▶ **Information supplied**:
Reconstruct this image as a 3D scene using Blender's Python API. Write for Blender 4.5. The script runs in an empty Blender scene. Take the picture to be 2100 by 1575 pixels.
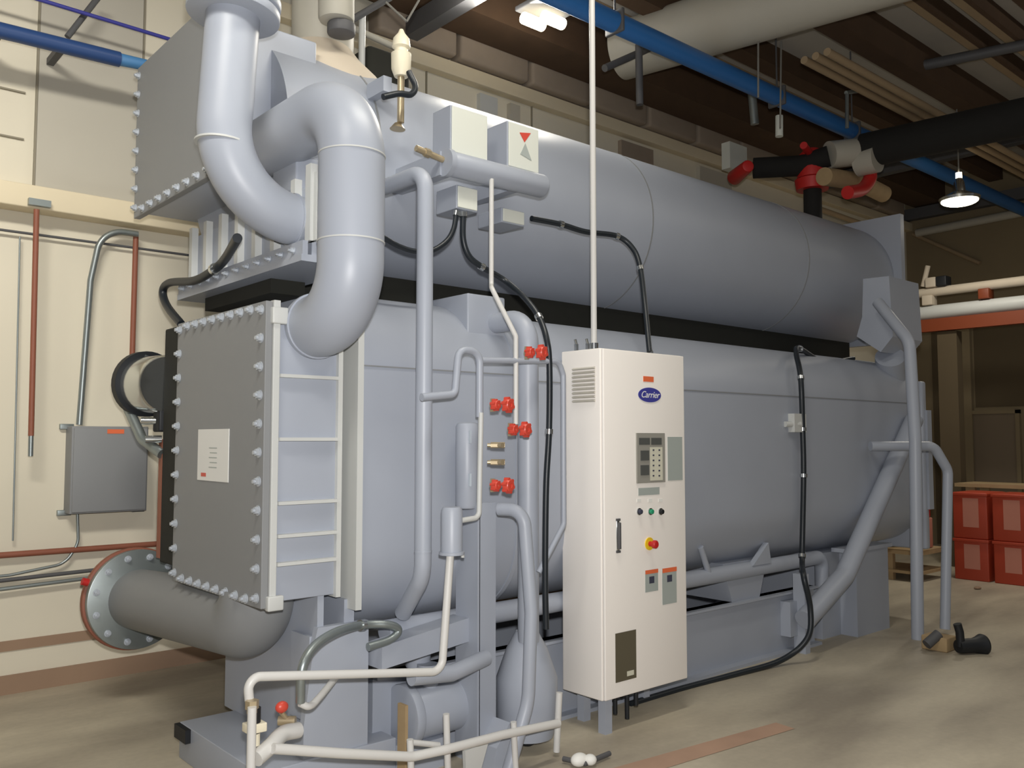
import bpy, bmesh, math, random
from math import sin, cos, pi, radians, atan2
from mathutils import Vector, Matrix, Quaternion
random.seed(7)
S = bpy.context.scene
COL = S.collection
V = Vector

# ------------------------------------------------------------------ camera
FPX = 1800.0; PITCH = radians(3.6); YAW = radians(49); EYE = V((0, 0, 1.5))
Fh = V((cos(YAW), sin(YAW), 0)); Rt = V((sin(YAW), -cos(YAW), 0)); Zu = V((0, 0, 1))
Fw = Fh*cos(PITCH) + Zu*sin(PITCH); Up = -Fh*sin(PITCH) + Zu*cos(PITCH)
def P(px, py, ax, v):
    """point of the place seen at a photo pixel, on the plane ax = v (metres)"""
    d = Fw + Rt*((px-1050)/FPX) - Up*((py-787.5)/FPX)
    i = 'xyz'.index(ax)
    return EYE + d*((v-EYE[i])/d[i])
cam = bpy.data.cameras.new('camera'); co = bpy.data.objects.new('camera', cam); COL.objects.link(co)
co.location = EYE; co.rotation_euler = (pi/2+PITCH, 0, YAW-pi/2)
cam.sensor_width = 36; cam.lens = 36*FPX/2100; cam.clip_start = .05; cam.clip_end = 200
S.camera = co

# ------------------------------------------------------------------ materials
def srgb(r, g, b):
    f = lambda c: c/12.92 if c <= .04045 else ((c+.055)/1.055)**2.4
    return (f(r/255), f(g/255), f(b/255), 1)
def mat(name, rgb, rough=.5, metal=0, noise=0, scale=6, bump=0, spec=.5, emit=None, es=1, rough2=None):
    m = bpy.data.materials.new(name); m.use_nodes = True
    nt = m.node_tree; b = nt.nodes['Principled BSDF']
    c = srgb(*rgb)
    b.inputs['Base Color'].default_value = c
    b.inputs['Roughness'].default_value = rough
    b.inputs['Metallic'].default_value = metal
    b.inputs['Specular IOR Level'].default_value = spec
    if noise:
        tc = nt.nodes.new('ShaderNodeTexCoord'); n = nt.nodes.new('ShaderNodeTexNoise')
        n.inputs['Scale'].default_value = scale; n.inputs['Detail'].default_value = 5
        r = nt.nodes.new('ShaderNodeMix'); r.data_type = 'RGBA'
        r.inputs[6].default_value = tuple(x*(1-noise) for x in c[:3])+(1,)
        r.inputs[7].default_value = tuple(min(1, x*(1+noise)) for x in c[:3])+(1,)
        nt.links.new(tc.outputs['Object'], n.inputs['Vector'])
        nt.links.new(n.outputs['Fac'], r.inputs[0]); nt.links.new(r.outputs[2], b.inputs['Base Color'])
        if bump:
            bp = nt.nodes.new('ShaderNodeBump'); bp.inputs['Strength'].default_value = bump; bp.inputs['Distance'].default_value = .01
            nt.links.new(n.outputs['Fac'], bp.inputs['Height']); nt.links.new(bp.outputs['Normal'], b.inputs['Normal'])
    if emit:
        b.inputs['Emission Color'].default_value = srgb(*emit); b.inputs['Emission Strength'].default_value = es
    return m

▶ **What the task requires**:
Quote everything in the listing above exactly; pictures are the only thing to omit.

▶ **Final result**:
Reconstruct this image as a 3D scene using Blender's Python API. Write for Blender 4.5. The script runs in an empty Blender scene. Take the picture to be 2100 by 1575 pixels.
import bpy, bmesh, math, random
from math import sin, cos, pi, radians, atan2
from mathutils import Vector, Matrix, Quaternion
random.seed(7)
S = bpy.context.scene
COL = S.collection
V = Vector

# ------------------------------------------------------------------ camera
FPX = 1800.0; PITCH = radians(3.6); YAW = radians(49); EYE = V((0, 0, 1.5))
Fh = V((cos(YAW), sin(YAW), 0)); Rt = V((sin(YAW), -cos(YAW), 0)); Zu = V((0, 0, 1))
Fw = Fh*cos(PITCH) + Zu*sin(PITCH); Up = -Fh*sin(PITCH) + Zu*cos(PITCH)
def P(px, py, ax, v):
    """point of the place seen at a photo pixel, on the plane ax = v (metres)"""
    d = Fw + Rt*((px-1050)/FPX) - Up*((py-787.5)/FPX)
    i = 'xyz'.index(ax)
    return EYE + d*((v-EYE[i])/d[i])
cam = bpy.data.cameras.new('camera'); co = bpy.data.objects.new('camera', cam); COL.objects.link(co)
co.location = EYE; co.rotation_euler = (pi/2+PITCH, 0, YAW-pi/2)
cam.sensor_width = 36; cam.lens = 36*FPX/2100; cam.clip_start = .05; cam.clip_end = 200
S.camera = co

# ------------------------------------------------------------------ materials
def srgb(r, g, b):
    f = lambda c: c/12.92 if c <= .04045 else ((c+.055)/1.055)**2.4
    return (f(r/255), f(g/255), f(b/255), 1)
def mat(name, rgb, rough=.5, metal=0, noise=0, scale=6, bump=0, spec=.5, emit=None, es=1, rough2=None):
    m = bpy.data.materials.new(name); m.use_nodes = True
    nt = m.node_tree; b = nt.nodes['Principled BSDF']
    c = srgb(*rgb)
    b.inputs['Base Color'].default_value = c
    b.inputs['Roughness'].default_value = rough
    b.inputs['Metallic'].default_value = metal
    b.inputs['Specular IOR Level'].default_value = spec
    if noise:
        tc = nt.nodes.new('ShaderNodeTexCoord'); n = nt.nodes.new('ShaderNodeTexNoise')
        n.inputs['Scale'].default_value = scale; n.inputs['Detail'].default_value = 5
        r = nt.nodes.new('ShaderNodeMix'); r.data_type = 'RGBA'
        r.inputs[6].default_value = tuple(x*(1-noise) for x in c[:3])+(1,)
        r.inputs[7].default_value = tuple(min(1, x*(1+noise)) for x in c[:3])+(1,)
        nt.links.new(tc.outputs['Object'], n.inputs['Vector'])
        nt.links.new(n.outputs['Fac'], r.inputs[0]); nt.links.new(r.outputs[2], b.inputs['Base Color'])
        if bump:
            bp = nt.nodes.new('ShaderNodeBump'); bp.inputs['Strength'].default_value = bump; bp.inputs['Distance'].default_value = .01
            nt.links.new(n.outputs['Fac'], bp.inputs['Height']); nt.links.new(bp.outputs['Normal'], b.inputs['Normal'])
    if emit:
        b.inputs['Emission Color'].default_value = srgb(*emit); b.inputs['Emission Strength'].default_value = es
    return m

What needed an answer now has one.